There are a total of four soundtracks; Dolby Digital 2.0 Surround and Dolby Digital 5.1 in either Japanese or an English dub. Examining the Japanese tracks, there is surprisingly little difference between the 2.0 and 5.1 efforts. Both express remarkable aggression during the fights, where every impact resonates with optimum clarity. As expected, the 5.1 mix is slightly richer, especially in the directional effects department. The rears capture a wonderful array of ambient noise and provide a subtle reverb with the conversations; unlike the 2.0 option, which restricts the dialogue output to the frontal array.
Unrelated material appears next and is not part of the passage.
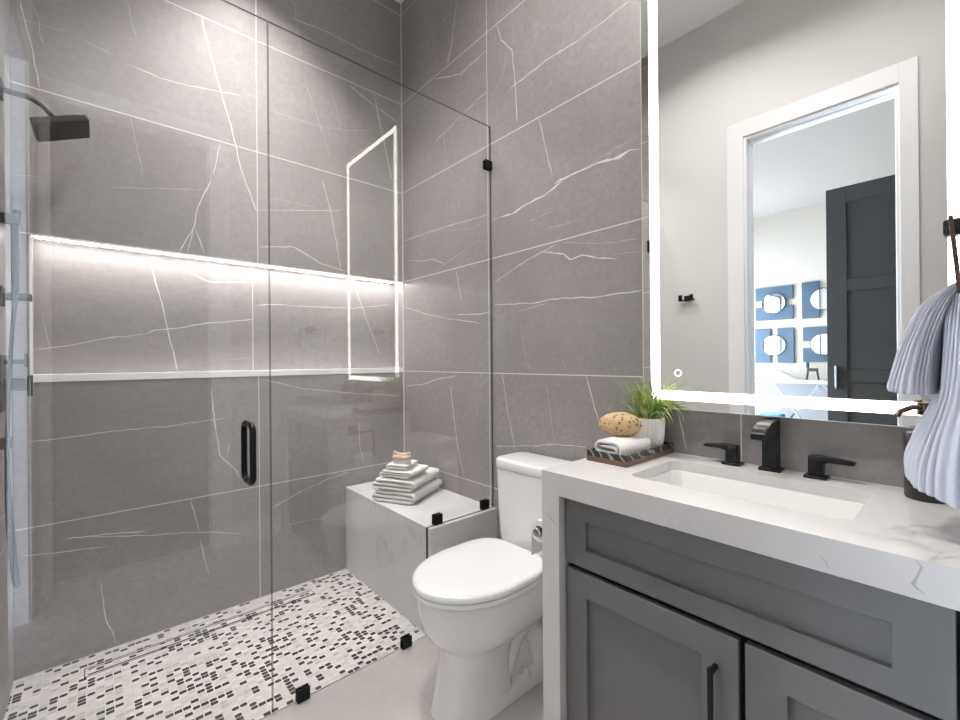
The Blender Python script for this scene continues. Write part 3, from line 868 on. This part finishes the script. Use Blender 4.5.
cab = thing('vanity_cabinet', (-.26, -2.137, 0), 'dark grey shaker vanity cabinet under the white quartz counter', 'cabinet')
CX, C0, C1 = -.508, -1.735, -2.536
bm = bmesh.new()
box(bm, -.484, -.004, C0-.018, C0, 0, .864); box(bm, -.484, -.004, C1, C1+.018, 0, .864); box(bm, -.02, -.004, C1+.018, C0-.018, 0, .70); box(bm, -.484, -.02, C1+.018, C0-.018, .07, .09)
box(bm, -.484, -.466, C1+.018, C0-.018, .09, .864)
obj('body', bm, M['gap'], cab)
def shaker(y0, y1, z0, z1, iy0, iy1, iz0, iz1, x=CX, t_=.02, rec=.014):
    bm = bmesh.new()
    xo, xi = x, x+t_
    O = [(y0, z0), (y1, z0), (y1, z1), (y0, z1)]; I = [(iy0, iz0), (iy1, iz0), (iy1, iz1), (iy0, iz1)]
    vo = [bm.verts.new((xo, y, z)) for y, z in O]; vi = [bm.verts.new((xo, y, z)) for y, z in I]
    vr = [bm.verts.new((xo+rec, y, z)) for y, z in I]; vb = [bm.verts.new((xi, y, z)) for y, z in O]
    for k in range(4):
        j = (k+1) % 4
        bm.faces.new((vo[k], vo[j], vi[j], vi[k])); bm.faces.new((vi[k], vi[j], vr[j], vr[k])); bm.faces.new((vo[k], vb[k], vb[j], vo[j]))
    bm.faces.new(vr); bm.faces.new(vb[::-1])
    return bm
obj('false_drawer_front', shaker(-2.520, C0-.001, .668, .856, -2.443, -1.806, .720, .800), M['cabinet'], cab, bevel=.0013)
dl_ = obj('door', shaker(-2.199, C0-.001, .09, .652, -2.120, -1.807, .165, .583), M['cabinet'], cab, bevel=.0013)
obj('door', shaker(-2.520, -2.212, .09, .652, -2.443, -2.289, .165, .583), M['cabinet'], cab, bevel=.0013)
hbm = bmesh.new(); hy_ = -2.153
for z in (.574, .424): box(hbm, CX-.028, CX, hy_-.005, hy_+.005, z-.005, z+.005)
box(hbm, CX-.038, CX-.028, hy_-.005, hy_+.005, .40, .585)
obj('handle', hbm, M['black'], dl_, bevel=.0012)

# ------------------------------------------------------------------ faucet
fau = thing('faucet', (-.045, -2.14, ZT), 'matte black widespread basin faucet with square spout and two lever handles', 'faucet')
bm = bmesh.new()
box(bm, -.066, -.012, -2.168, -2.112, ZT, ZT+.009)
sp = obj('spout', bm, M['black'], fau, bevel=.002)
def spout_bm():
    bm = bmesh.new(); y0, y1 = -2.159, -2.121
    pr = [(-.020, ZT+.009), (-.020, 1.086), (-.105, 1.080), (-.150, 1.066), (-.162, 1.052), (-.162, 1.036), (-.145, 1.038), (-.10, 1.050), (-.070, 1.052), (-.060, 1.043), (-.060, ZT+.009)]
    a = [bm.verts.new((x, y0, z)) for x, z in pr]; b = [bm.verts.new((x, y1, z)) for x, z in pr]
    bm.faces.new(a); bm.faces.new(b[::-1])
    for i in range(len(pr)): bm.faces.new((a[i], b[i], b[(i+1)%len(pr)], a[(i+1)%len(pr)]))
    return bm
obj('spout_arm', spout_bm(), M['black'], sp, bevel=.0025)
for yc, s in ((-2.036, 1), (-2.250, -1)):
    bm = bmesh.new(); box(bm, -.068, -.018, yc-.026, yc+.026, ZT, ZT+.008)
    h = obj('handle', bm, M['black'], fau, bevel=.002)
    bm = bmesh.new(); box(bm, -.060, -.026, yc-.017, yc+.017, ZT+.008, ZT+.055); obj('handle_stem', bm, M['black'], h, bevel=.003)
    bm = bmesh.new()
    ya, yb = yc - s*.017, yc + s*.085
    pr = [(ya, ZT+.050), (ya, ZT+.062), (yc+s*.01, ZT+.063), (yb-s*.005, ZT+.056), (yb, ZT+.052), (yb-s*.004, ZT+.047), (yc+s*.03, ZT+.047), (yc+s*.017, ZT+.043)]
    a = [bm.verts.new((-.059, y, z)) for y, z in pr]; b = [bm.verts.new((-.027, y, z)) for y, z in pr]
    bm.faces.new(a); bm.faces.new(b[::-1])
    for i in range(len(pr)): bm.faces.new((a[i], b[i], b[(i+1)%len(pr)], a[(i+1)%len(pr)]))
    obj('lever', bm, M['black'], h, bevel=.0025)

# ------------------------------------------------------------------ soap dispenser
sx_, sy_ = -.085, -2.468
soap = thing('soap_dispenser', (sx_, sy_, ZT), 'black soap dispenser with pump on the counter behind the hanging towel', 'soap dispenser')
bm = bmesh.new(); lathe(bm, [(.037, 0), (.040, .004), (.040, .150), (.037, .156), (.020, .158)], (sx_, sy_, ZT), 40)
obj('bottle', bm, M['black_soft'], soap, smooth=True, angle=50)
bm = bmesh.new(); lathe(bm, [(.016, .158), (.016, .182), (.013, .184)], (sx_, sy_, ZT), 24); pm = obj('pump', bm, M['black_soft'], soap, smooth=True, angle=50)
bm = bmesh.new(); cyl(bm, (sx_, sy_, ZT+.184), (sx_, sy_, ZT+.198), .006, n=16); obj('pump_rod', bm, M['chrome'], pm, smooth=True)
bm = bmesh.new(); cyl(bm, (sx_, sy_, ZT+.198), (sx_, sy_, ZT+.226), .018, n=24)
tube(bm, [(sx_, sy_, ZT+.218), (sx_-.03, sy_+.022, ZT+.217), (sx_-.052, sy_+.040, ZT+.208), (sx_-.058, sy_+.046, ZT+.198)], .006, 10)
obj('nozzle', bm, M['bronze'], pm, smooth=True, angle=50)

# ------------------------------------------------------------------ tray and what it carries
tx0, tx1, ty0, ty1 = -.330, -.012, -1.832, -1.688
tr_ = thing('tray', ((tx0+tx1)/2, (ty0+ty1)/2, ZT), 'small wooden tray with black and white rim on the left of the counter', 'tray')
def tray_ring(z0, z1, w):
    bm = bmesh.new()
    prs = [(tx0, tx1, ty0, ty0+w), (tx0, tx1, ty1-w, ty1), (tx0, tx0+w, ty0+w, ty1-w), (tx1-w, tx1, ty0+w, ty1-w)]
    for q in prs: box(bm, *q, z0, z1)
    return bm
bm = tray_ring(ZT, ZT+.016, .008); box(bm, tx0+.008, tx1-.008, ty0+.008, ty1-.008, ZT, ZT+.009)
obj('base', bm, M['wood_tray'], tr_)
obj('rim', tray_ring(ZT+.016, ZT+.036, .0085), M['tray_band'], tr_, bevel=.001)

def ribbon(bm, path, t_, org, u, v, length, seed=0, nseg=10, amp=.0025):
    """a thick folded cloth: the 2-D path (along v, z) thickened by t_ and carried along u"""
    P = [Vector((a, b)) for a, b in path]; n = len(P); up_, lo = [], []
    for i, q in enumerate(P):
        d = (P[min(i+1, n-1)] - P[max(i-1, 0)]).normalized(); nr = Vector((-d.y, d.x))
        e = .55 if i in (0, n-1) else 1
        up_.append(q + nr*t_/2*e); lo.append(q - nr*t_/2*e)
    outline = up_ + lo[::-1]; m_ = len(outline)
    org, u, v = Vector(org), Vector(u), Vector(v)
    rings = []
    for s in range(nseg+1):
        f = s/nseg; pull = 0
        if s == 0 or s == nseg: pull = .0
        ring = []
        for k, q in enumerate(outline):
            w = org + u*(length*f) + v*q.x + Vector((0, 0, q.y))
            nz = mnoise.noise_vector(Vector((q.x*18+seed*7, q.y*30, f*6+seed)))
            w += nz*amp*(1.4 if s in (0, nseg) else 1)
            ring.append(bm.verts.new(w))
        rings.append(ring)
    for a, b in zip(rings, rings[1:]):
        for k in range(m_): bm.faces.new((a[k], a[(k+1)%m_], b[(k+1)%m_], b[k]))
    for rg in (rings[0], rings[-1]):
        for i in range(n-1): bm.faces.new((rg[i], rg[i+1], rg[m_-2-i], rg[m_-1-i]))

def serp(width, layers, pitch, z0, start=0, k=8):
    """serpentine fold path"""
    pts = []; r = pitch/2
    for L in range(layers):
        z = z0 + pitch*(L+.5)
        a, b = (r, width-r) if (L+start) % 2 == 0 else (width-r, r)
        n_ = 7
        for i in range(n_+1): pts.append((a+(b-a)*i/n_, z))
        if L < layers-1:
            sgn = 1 if b > a else -1
            for i in range(1, k):
                an = math.pi*i/k; pts.append((b + sgn*r*math.sin(an), z + r - r*math.cos(an)))
    return pts

def spiral(width, height, t_, turns=2):
    pts = []; g = t_*1.05
    x0, x1, z0, z1 = t_/2, width-t_/2, t_/2, height-t_/2
    loops = []
    for k in range(turns):
        r = (z1-z0)/2
        if r < t_*.2: break
        n_ = 6
        zc = (z0+z1)/2
        for i in range(n_+1): pts.append((x0+r+(x1-x0-2*r)*i/n_, z0))
        for i in range(1, 9):
            a = -math.pi/2 + math.pi*i/9; pts.append((x1-r+r*math.cos(a), zc+r*math.sin(a)))
        for i in range(n_+1): pts.append((x1-r-(x1-x0-2*r)*i/n_, z1))
        z0n = z0+g; r2 = (z1-z0n)/2; zc2 = (z0n+z1)/2
        if r2 < t_*.45: break
        for i in range(1, 9):
            a = math.pi/2 + math.pi*i/9; pts.append((x0+r2+r2*math.cos(a), zc2+r2*math.sin(a)))
        z0 = z0n; z1 -= g; x1 -= g; x0 += g*.5
    return pts

# white towel folded on the tray
tw = bmesh.new()
ribbon(tw, spiral(.108, .062, .0135, 2), .0125, (-.316, -1.705, ZT+.0105), (.995, -.03, 0), (-.03, -.995, 0), .185, 3, 12, .0012)
o = obj('folded_towel', tw, M['towel'], base=(-.2, -1.76, ZT+.012), smooth=True, angle=70, subsurf=1)
tag(o, 'small rolled white towel lying on the tray under the sponge', 'towel')
tw = bmesh.new()
ribbon(tw, serp(.075, 2, .010, 0), .0092, (-.321, -1.742, ZT+.0105), (1, -.06, 0), (-.06, -1, 0), .055, 5, 6, .0012)
o = obj('folded_cloth', tw, M['pattern'], base=(-.29, -1.78, ZT+.01), smooth=True, angle=70, subsurf=1)
tag(o, 'small patterned grey cloth tucked in the front end of the tray', 'cloth')
# sponge
bm = bmesh.new(); bmesh.ops.create_icosphere(bm, subdivisions=5, radius=1)
scx = Vector((-.200, -1.735, ZT+.112))
for v in bm.verts:
    q = v.co.copy(); nn = mnoise.noise(q*2.2)*.06 + mnoise.noise(q*6)*.03
    hole = 0
    f1 = mnoise.voronoi(q*3.4)[0][0]
    if f1 < .26: hole = (.26-f1)*.6
    q = q*(1+nn-hole)
    w = Vector((q.x*.046, q.y*.071, q.z*.041))
    v.co = scx + Matrix.Rotation(R(18), 3, 'Z') @ w
o = obj('sea_sponge', bm, M['sponge'], base=(scx.x, scx.y, scx.z-.043), smooth=True, angle=80)
tag(o, 'tan oval sea sponge with holes resting on the rolled white towel', 'sponge')

# potted grass
pc = (-.078, -1.772, ZT+.0095)
pp = thing('potted_grass', pc, 'green grassy plant in a ribbed white pot at the back of the tray', 'potted plant')
bm = bmesh.new(); lathe(bm, [(.036, 0), (.043, .006), (.051, .05), (.053, .09), (.0525, .118), (.048, .118), (.048, .10), (.046, .095)], pc, 144, True, False, rib=lambda a: .075*abs(math.sin(a*14)))
obj('pot', bm, M['pot'], pp, smooth=True, angle=60)
bm = bmesh.new(); cyl(bm, (pc[0], pc[1], pc[2]+.09), (pc[0], pc[1], pc[2]+.100), .046, n=32); obj('soil', bm, M['soil'], pp)
rnd = random.Random(11); bm = bmesh.new()
for i in range(125):
    a = rnd.uniform(0, 2*math.pi); r0 = .036*math.sqrt(rnd.random())
    b0 = Vector((pc[0]+r0*math.cos(a), pc[1]+r0*math.sin(a), pc[2]+.097))
    ao = a + rnd.uniform(-.7, .7); L = rnd.uniform(.11, .20); lean = rnd.uniform(.2, 1.2)
    d = Vector((math.cos(ao), math.sin(ao), 0))
    if math.cos(ao-R(163)) > .45: lean = min(lean, .42)
    w0 = rnd.uniform(.0055, .009); prev = None; k = 9
    side = d.cross(Vector((0, 0, 1)))
    pos_ = b0.copy(); ang = lean*.30; step = L/k
    for j in range(k+1):
        f = j/k; w = w0*(1-f**1.7)*.5+.0002
        x = min(pos_.x, -.042) if pos_.z > 1.08 else min(pos_.x, -.004)
        c0 = Vector((x, pos_.y, pos_.z)); fold = Vector((0, 0, w*.5))
        cur = (bm.verts.new(c0+side*w+fold), bm.verts.new(c0), bm.verts.new(c0-side*w+fold))
        if prev:
            bm.faces.new((prev[0], prev[1], cur[1], cur[0])); bm.faces.new((prev[1], prev[2], cur[2], cur[1]))
        prev = cur
        ang += lean*.26*(.4+1.3*f)
        pos_ += (d*math.sin(ang) + Vector((0, 0, 1))*math.cos(ang))*step
obj('grass_blades', bm, M['leaf'], pp, smooth=True, angle=80)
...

In addition, the score has been masterfully reproduced and maintains a delicate dynamic balance, as to not cause interference with the primary effects.  

Both English soundtracks are very similar to the Japanese counterparts, with negligible differences. At least in terms of dynamics, both maintain similar volumes and utilise an identical separation scheme. This makes a refreshing change from most dubs that have a tendency to increase the dialogue volume. The lip movement is incredibly well synchronised, right through to the correct choice of words to match the shape of the mouths. Of course, the translation had to be compromised but not to a massive extent; the overall story is accurately delivered. However certain sections are radically different to the Japanese version. The English subtitles are of the bright yellow variety and are nicely paced and free of errors.

Street Fighter Alpha: Generations


“Inside the Voice Actors Studio” is a featurette that interviews the Japanese voice actors for Ryu, Ken, Sakura and Fuka. It is amusing to see that neither has any idea of what the story is about, as they are unable to explain the relationships between their characters. This should provide an indication as to how confusing the character histories have become; if the actors cannot explain then who can? All four actors are interviewed individually and together to provide their interpretation of what their character is feeling. Towards the end, they share a few laughs and express their traditional Japanese humbleness.

There is an interview with producer Kaoru Mfaume, who is a representative of Manga UK. He explains the origins of the story and how the script came into focus. It would appear that the intention was to always clear up the origins of the Street Fighter characters, which indicates that there may be more to come. Mfaume later describes his involvement with the Japanese staff, eventually resulting in the story’s production.

Manga have provided a soundtrack - basically songs from Generations being played over DVD menus and anime artwork.

The Art of Anime and Manga Trailers conclude the supplementary materials. Both are essentially a collection of trailers promoting the vast range of anime titles from Manga Entertainment.

Street Fighter Alpha: Generations


The Street Fighter craze is evidently no way near as appetising as it was during the nineties; only dedicated fans remain to savour Capcom’s greatest outputs. Generations is a weak attempt at penetrating the mythology behind the game’s integral character but unfortunately destroys an already confusing timeline. Its problem is condensing a vast amount of history into a forty-five minute time slot, which has resulted in a lazy, rushed production that carries insufficient depth. There have been too many Street Fighter film and TV adaptations but the best remains to be the 1994 anime movie – nothing else has come even remotely close.